> [What you should do]: Reproduce verbatim the lines up to and including the one with "scene.camera = cam", starting from the first.

===== Dataset records =====

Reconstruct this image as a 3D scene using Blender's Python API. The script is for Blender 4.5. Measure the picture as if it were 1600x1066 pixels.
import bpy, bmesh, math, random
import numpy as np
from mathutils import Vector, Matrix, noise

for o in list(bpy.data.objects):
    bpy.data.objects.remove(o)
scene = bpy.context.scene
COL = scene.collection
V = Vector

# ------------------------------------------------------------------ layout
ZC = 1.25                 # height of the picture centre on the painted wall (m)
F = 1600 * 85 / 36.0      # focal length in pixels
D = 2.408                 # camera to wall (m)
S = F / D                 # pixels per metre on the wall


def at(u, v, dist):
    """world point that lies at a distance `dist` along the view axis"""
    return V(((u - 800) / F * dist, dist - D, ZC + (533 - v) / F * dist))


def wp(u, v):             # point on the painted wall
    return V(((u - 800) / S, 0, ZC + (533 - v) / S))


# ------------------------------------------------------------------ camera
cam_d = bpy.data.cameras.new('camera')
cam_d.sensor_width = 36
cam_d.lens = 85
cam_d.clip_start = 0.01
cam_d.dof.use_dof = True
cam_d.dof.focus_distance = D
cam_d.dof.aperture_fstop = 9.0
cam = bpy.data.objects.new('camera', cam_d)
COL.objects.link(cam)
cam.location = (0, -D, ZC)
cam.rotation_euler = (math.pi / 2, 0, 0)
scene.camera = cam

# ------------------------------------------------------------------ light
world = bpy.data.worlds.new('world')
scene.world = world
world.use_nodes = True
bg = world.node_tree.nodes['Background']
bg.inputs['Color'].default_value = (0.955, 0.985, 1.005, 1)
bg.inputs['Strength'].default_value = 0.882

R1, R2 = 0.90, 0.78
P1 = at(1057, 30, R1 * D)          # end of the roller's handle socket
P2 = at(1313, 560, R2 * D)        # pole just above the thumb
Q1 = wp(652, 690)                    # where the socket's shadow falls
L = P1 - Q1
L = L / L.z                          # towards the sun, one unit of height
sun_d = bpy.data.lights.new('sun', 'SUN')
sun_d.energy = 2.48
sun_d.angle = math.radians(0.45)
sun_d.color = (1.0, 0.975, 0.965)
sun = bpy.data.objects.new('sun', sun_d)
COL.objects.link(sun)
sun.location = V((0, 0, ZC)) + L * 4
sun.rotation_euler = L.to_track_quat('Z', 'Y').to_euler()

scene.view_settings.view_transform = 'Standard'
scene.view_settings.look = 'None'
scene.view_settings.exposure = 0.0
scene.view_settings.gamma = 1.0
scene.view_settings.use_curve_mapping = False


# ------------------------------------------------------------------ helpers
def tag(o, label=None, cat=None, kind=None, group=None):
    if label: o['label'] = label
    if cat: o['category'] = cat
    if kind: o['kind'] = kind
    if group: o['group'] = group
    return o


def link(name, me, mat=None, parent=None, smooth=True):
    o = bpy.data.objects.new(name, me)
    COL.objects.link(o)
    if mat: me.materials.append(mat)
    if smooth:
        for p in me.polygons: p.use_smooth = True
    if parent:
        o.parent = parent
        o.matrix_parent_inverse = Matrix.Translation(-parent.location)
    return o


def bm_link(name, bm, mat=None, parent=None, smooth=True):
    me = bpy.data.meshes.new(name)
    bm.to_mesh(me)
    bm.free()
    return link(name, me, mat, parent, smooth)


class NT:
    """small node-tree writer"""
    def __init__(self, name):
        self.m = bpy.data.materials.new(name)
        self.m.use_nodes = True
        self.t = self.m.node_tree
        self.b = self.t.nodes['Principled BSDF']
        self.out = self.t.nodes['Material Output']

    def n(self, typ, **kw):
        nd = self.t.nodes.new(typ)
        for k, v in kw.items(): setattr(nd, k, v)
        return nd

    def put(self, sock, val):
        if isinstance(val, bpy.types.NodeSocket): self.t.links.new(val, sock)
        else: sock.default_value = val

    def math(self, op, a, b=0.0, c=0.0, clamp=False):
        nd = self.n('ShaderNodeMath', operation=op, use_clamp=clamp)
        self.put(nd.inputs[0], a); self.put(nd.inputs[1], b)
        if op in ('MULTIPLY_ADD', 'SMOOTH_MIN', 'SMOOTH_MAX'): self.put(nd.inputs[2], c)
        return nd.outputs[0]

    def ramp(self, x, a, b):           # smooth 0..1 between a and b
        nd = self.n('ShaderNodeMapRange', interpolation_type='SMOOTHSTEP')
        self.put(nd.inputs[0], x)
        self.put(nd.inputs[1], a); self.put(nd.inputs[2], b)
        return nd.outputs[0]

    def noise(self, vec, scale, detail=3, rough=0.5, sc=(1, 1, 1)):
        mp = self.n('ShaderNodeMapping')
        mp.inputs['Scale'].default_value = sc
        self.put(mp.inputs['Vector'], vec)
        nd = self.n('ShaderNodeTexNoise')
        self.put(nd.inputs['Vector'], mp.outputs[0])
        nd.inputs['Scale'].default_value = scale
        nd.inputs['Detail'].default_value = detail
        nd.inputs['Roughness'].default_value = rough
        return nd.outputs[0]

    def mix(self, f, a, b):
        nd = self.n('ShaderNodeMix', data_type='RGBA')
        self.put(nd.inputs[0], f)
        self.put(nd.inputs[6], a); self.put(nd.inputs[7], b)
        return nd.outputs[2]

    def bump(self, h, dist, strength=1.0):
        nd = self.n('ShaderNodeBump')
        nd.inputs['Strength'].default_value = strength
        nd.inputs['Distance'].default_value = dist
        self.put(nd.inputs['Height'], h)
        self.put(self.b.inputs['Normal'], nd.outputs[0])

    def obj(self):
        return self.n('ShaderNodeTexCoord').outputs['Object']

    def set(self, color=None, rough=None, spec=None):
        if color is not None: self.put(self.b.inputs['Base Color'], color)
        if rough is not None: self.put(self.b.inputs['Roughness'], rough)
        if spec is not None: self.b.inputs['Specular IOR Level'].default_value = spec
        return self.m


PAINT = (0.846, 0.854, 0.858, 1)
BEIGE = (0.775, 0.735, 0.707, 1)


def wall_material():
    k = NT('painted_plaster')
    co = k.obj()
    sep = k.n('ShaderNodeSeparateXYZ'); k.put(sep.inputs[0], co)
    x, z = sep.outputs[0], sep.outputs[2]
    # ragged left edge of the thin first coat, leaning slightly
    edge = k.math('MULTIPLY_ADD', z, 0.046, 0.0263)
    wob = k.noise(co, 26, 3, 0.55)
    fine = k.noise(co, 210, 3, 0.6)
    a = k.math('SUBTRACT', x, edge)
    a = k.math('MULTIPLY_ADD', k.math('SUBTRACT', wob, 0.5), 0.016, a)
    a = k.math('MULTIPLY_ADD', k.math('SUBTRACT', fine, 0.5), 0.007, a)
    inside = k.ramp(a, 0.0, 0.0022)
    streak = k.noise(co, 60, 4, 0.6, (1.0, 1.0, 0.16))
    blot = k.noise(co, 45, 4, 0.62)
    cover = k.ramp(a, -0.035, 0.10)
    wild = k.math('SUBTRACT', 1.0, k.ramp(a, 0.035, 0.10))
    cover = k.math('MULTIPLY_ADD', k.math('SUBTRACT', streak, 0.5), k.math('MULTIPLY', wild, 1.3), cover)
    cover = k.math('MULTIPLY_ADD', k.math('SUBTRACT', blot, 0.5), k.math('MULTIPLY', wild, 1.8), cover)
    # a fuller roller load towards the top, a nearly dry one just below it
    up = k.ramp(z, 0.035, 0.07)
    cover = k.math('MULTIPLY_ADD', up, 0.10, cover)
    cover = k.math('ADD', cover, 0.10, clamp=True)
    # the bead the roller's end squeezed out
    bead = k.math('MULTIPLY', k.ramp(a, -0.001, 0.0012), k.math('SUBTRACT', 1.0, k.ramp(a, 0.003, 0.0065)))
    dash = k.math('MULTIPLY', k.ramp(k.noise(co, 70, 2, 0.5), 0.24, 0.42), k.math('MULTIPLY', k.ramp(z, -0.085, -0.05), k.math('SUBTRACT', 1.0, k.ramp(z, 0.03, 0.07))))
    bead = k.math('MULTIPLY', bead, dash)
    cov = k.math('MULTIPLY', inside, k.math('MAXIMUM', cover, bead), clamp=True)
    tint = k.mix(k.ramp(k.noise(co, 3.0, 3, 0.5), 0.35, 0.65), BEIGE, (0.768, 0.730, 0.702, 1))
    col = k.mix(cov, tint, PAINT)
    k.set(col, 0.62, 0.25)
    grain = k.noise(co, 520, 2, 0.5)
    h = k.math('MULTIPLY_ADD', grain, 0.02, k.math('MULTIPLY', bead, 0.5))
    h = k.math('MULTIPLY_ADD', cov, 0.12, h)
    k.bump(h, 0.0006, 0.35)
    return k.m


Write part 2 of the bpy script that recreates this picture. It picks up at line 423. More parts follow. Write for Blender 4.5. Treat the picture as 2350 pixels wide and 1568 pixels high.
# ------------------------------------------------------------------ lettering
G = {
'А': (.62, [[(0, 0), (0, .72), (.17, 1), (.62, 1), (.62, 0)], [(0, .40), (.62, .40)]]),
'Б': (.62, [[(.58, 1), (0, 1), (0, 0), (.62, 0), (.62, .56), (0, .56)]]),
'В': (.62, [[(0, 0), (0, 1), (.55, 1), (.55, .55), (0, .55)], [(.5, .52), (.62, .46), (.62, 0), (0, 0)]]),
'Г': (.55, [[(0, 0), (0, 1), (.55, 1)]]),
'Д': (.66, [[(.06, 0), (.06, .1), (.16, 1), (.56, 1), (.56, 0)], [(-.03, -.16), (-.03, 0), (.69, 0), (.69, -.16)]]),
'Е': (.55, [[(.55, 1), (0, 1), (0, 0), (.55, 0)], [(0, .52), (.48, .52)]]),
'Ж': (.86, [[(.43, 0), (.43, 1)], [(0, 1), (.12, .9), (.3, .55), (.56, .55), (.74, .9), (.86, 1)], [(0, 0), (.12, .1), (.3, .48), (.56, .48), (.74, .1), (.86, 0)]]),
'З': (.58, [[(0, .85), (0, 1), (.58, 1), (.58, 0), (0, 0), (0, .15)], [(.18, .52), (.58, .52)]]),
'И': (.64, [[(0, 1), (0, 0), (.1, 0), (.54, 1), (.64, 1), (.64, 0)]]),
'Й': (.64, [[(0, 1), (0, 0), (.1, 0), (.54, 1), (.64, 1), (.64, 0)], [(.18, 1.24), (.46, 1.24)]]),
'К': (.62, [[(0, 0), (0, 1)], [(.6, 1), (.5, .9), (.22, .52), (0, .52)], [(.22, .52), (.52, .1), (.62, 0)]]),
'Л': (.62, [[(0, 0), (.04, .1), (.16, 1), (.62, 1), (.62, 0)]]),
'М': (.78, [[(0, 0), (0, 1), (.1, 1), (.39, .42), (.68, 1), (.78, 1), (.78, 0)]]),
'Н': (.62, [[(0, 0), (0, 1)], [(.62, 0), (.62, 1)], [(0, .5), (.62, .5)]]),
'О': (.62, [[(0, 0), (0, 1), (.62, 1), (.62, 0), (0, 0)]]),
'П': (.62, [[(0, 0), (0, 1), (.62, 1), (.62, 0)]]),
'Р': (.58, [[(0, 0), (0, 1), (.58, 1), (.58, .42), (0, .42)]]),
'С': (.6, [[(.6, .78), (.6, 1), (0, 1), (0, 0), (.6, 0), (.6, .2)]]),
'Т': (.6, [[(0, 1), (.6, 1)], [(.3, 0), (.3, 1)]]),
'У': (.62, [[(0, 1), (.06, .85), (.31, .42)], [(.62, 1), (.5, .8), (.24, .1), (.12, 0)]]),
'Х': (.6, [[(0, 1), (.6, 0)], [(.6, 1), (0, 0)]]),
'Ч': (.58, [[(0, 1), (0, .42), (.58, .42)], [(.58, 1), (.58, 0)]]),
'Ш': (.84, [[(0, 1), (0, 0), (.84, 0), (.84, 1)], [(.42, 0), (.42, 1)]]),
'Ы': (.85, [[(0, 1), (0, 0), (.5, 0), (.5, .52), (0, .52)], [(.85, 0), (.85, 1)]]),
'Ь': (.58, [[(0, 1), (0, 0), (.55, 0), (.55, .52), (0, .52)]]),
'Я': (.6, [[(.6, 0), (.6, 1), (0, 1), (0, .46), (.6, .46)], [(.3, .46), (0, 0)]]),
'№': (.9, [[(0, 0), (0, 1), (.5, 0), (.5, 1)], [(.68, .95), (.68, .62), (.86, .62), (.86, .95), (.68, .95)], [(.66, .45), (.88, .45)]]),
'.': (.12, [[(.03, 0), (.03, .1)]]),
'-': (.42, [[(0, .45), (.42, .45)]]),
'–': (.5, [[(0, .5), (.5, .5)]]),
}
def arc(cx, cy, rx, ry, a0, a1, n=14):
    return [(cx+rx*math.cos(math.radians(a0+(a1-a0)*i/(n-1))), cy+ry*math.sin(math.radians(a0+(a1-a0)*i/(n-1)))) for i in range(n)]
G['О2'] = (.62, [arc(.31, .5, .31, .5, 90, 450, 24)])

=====

> [Response to this task]:
Reconstruct this image as a 3D scene using Blender's Python API. The script is for Blender 4.5. Measure the picture as if it were 1600x1066 pixels.
import bpy, bmesh, math, random
import numpy as np
from mathutils import Vector, Matrix, noise

for o in list(bpy.data.objects):
    bpy.data.objects.remove(o)
scene = bpy.context.scene
COL = scene.collection
V = Vector

# ------------------------------------------------------------------ layout
ZC = 1.25                 # height of the picture centre on the painted wall (m)
F = 1600 * 85 / 36.0      # focal length in pixels
D = 2.408                 # camera to wall (m)
S = F / D                 # pixels per metre on the wall


def at(u, v, dist):
    """world point that lies at a distance `dist` along the view axis"""
    return V(((u - 800) / F * dist, dist - D, ZC + (533 - v) / F * dist))


def wp(u, v):             # point on the painted wall
    return V(((u - 800) / S, 0, ZC + (533 - v) / S))


# ------------------------------------------------------------------ camera
cam_d = bpy.data.cameras.new('camera')
cam_d.sensor_width = 36
cam_d.lens = 85
cam_d.clip_start = 0.01
cam_d.dof.use_dof = True
cam_d.dof.focus_distance = D
cam_d.dof.aperture_fstop = 9.0
cam = bpy.data.objects.new('camera', cam_d)
COL.objects.link(cam)
cam.location = (0, -D, ZC)
cam.rotation_euler = (math.pi / 2, 0, 0)
scene.camera = cam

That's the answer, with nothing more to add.